In Sorge um unliebsame Überraschungen
Parallel erfolgt die Ausschreibung für den dritten Abschnitt mit den größten Müllbergen im Freien, der sich unmittelbar anschließen soll, so Drewes. Er hofft, „ohne Überraschungen und Nachträge“ auszukommen. „Durch die umfangreiche Voruntersuchungen denken wir jedoch, dass wir 99 Prozent aller Eventualitäten im Vertrag schon berücksichtigt haben“, so der Referatsleiter. „Doch weiß man bei solchen illegalen Lagern nie, was womöglich noch alles mit krimineller Energie in den Boden gebracht wurde“, sagt Reiner Drewes. „Wir übergeben am Ende der Entsorgung das bis zum Erdboden bereinigte Gelände an die Kommune“, sagt der Mitarbeiter des Umweltamtes. Betonflächen, Wege sowie Fundamente und Gruben bleiben dann noch im Boden.

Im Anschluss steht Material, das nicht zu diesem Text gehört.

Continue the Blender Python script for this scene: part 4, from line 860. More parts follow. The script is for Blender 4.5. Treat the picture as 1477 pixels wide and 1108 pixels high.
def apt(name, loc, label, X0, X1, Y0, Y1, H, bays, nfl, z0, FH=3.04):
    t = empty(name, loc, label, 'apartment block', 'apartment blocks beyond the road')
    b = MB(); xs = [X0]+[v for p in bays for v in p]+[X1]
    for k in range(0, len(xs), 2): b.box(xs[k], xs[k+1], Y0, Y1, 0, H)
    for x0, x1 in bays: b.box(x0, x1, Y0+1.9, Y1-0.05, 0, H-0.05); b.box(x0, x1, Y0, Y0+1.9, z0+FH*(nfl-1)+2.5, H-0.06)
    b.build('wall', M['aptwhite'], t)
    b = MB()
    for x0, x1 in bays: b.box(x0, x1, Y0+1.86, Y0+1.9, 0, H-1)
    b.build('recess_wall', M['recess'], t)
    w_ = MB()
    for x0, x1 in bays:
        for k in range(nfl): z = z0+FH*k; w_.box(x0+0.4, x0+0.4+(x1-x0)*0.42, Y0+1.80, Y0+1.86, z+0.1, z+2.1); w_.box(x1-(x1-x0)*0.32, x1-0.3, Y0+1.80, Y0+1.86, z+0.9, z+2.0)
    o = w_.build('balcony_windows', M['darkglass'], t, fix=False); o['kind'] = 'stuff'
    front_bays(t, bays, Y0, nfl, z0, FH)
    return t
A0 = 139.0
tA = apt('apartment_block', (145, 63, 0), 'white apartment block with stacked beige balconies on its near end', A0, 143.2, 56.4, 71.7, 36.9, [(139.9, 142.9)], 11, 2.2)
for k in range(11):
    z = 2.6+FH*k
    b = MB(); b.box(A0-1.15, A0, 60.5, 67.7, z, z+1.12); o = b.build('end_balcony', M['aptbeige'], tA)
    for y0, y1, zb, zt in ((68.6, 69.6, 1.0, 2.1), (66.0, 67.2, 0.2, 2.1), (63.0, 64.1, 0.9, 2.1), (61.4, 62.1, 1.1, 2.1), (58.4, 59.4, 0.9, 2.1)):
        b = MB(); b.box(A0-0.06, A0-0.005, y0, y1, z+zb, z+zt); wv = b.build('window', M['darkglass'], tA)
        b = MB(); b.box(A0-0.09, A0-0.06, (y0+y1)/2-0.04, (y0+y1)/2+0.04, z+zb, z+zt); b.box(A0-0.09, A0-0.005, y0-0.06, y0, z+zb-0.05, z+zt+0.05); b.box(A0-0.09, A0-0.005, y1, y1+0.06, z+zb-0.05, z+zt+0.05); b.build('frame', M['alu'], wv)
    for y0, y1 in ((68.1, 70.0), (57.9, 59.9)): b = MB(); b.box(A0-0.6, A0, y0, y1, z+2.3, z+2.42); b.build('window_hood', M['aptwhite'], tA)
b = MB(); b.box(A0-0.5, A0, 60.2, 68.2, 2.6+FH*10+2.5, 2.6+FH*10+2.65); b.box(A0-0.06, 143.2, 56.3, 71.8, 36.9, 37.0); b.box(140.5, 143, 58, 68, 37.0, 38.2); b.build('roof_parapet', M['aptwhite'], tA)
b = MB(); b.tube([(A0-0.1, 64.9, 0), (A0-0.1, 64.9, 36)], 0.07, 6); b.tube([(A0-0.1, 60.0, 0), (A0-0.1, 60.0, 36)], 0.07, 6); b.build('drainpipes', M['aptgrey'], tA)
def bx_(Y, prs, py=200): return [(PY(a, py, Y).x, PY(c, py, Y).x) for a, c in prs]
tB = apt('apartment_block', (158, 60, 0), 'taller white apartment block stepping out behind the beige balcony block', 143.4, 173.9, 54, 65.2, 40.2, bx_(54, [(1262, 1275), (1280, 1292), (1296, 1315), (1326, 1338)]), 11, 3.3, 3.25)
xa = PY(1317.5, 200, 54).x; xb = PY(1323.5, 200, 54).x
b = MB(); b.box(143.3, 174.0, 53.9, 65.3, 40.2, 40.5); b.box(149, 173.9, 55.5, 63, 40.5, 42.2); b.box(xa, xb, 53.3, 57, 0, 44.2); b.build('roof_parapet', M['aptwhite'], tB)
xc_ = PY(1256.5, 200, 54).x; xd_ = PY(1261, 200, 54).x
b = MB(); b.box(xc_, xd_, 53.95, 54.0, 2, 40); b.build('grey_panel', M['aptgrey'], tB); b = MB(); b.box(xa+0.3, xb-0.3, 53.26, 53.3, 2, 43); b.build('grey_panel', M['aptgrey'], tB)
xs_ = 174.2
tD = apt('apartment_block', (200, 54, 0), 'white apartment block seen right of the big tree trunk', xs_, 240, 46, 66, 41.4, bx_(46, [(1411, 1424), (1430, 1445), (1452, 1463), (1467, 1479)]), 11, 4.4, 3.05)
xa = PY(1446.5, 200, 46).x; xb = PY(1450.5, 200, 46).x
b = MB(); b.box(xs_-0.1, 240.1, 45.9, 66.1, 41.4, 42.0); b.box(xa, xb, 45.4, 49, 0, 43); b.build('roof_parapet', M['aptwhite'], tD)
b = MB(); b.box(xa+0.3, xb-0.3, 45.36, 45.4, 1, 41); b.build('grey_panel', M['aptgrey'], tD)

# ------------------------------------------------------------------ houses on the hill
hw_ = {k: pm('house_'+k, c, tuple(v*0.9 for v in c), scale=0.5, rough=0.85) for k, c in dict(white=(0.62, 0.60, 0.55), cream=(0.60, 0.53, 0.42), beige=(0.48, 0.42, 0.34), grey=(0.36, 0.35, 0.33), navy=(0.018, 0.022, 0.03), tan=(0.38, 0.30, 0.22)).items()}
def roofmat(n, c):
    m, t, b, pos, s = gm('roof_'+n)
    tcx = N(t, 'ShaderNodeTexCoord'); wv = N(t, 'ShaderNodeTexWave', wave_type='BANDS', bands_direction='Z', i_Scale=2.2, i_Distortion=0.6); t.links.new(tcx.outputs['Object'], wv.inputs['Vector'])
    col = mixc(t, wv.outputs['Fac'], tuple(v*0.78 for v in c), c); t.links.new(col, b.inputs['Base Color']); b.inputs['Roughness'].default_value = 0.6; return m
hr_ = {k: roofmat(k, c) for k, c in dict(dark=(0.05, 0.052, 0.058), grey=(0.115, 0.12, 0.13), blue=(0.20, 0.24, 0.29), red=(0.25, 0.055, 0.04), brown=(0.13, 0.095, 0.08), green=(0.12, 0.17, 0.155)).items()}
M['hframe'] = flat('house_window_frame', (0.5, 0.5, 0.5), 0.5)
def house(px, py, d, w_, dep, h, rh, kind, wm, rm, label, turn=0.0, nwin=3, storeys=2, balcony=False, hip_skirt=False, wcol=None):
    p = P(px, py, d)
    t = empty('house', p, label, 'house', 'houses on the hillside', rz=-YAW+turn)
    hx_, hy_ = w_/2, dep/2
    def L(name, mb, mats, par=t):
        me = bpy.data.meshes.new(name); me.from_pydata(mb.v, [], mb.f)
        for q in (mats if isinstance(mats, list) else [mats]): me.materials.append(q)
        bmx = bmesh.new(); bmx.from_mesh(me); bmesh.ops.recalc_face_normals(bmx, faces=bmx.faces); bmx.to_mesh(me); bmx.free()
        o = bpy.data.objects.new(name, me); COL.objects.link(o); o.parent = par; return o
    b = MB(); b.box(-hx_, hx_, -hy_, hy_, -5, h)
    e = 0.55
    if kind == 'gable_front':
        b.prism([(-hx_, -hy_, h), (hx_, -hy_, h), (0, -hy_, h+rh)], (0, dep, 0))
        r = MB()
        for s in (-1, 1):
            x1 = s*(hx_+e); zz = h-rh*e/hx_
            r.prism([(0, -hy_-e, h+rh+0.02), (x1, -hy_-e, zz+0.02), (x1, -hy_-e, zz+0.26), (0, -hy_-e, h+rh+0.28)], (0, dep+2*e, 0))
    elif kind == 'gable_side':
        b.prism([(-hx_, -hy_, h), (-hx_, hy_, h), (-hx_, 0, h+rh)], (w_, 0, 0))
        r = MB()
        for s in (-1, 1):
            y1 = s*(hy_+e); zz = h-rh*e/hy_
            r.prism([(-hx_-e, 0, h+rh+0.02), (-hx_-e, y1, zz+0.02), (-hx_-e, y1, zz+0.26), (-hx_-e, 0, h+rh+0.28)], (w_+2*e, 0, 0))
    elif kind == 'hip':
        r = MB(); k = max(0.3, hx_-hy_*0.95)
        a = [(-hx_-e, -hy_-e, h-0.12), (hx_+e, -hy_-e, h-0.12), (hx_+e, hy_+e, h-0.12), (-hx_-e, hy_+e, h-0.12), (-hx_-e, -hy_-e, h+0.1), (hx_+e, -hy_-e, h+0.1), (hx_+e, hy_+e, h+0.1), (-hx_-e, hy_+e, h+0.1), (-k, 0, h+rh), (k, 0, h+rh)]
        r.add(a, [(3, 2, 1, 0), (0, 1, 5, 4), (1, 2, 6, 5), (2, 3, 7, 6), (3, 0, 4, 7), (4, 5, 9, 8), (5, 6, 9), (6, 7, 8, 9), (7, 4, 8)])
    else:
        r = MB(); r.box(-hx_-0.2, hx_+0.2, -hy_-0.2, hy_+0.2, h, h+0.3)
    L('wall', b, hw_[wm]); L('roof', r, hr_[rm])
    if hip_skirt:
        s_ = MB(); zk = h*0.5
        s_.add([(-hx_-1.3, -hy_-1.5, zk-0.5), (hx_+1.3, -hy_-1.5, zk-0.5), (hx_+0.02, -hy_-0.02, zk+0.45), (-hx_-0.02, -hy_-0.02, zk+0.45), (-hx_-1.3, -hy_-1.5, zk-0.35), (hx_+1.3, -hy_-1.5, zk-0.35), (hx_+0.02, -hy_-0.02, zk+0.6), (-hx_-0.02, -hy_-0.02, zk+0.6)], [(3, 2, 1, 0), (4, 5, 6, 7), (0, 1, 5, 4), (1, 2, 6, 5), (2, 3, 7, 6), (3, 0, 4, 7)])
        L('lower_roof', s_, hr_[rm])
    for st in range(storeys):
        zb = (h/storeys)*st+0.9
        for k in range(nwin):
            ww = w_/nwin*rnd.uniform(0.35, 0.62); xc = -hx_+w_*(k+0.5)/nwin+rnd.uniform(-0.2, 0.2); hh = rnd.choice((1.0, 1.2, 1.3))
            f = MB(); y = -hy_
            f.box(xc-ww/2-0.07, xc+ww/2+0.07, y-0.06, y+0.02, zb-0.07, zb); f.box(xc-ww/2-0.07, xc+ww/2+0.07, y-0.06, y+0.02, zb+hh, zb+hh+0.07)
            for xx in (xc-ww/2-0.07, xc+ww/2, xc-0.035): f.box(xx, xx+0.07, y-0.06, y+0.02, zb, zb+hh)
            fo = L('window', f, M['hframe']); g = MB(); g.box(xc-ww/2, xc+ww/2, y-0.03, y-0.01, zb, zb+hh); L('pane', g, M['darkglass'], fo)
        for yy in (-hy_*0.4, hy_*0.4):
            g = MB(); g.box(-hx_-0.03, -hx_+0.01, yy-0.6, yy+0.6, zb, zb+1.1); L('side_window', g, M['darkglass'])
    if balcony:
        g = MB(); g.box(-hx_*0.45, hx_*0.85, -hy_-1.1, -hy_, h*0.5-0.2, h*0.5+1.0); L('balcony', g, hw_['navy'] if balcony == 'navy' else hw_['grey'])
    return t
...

Zuständig dafür wird dann die Gemeinde Rabenstein/Fläming. Sie hatte das Areal vom Geschäftsführer der Firma Deutsche Gleisrückbau-GmbH, dem es zuletzt wieder gehörte, zum symbolischen Preis von einem Euro erworben. Dies war die Voraussetzung dafür, dass das Land Fördergeld für die Entsorgung der Müllberge bereitstellt. Die Gemeinde möchte das Areal sodann renaturieren und dazu der Flächenagentur Brandenburg anbieten für Ausgleichs- und Ersatzpflanzungen.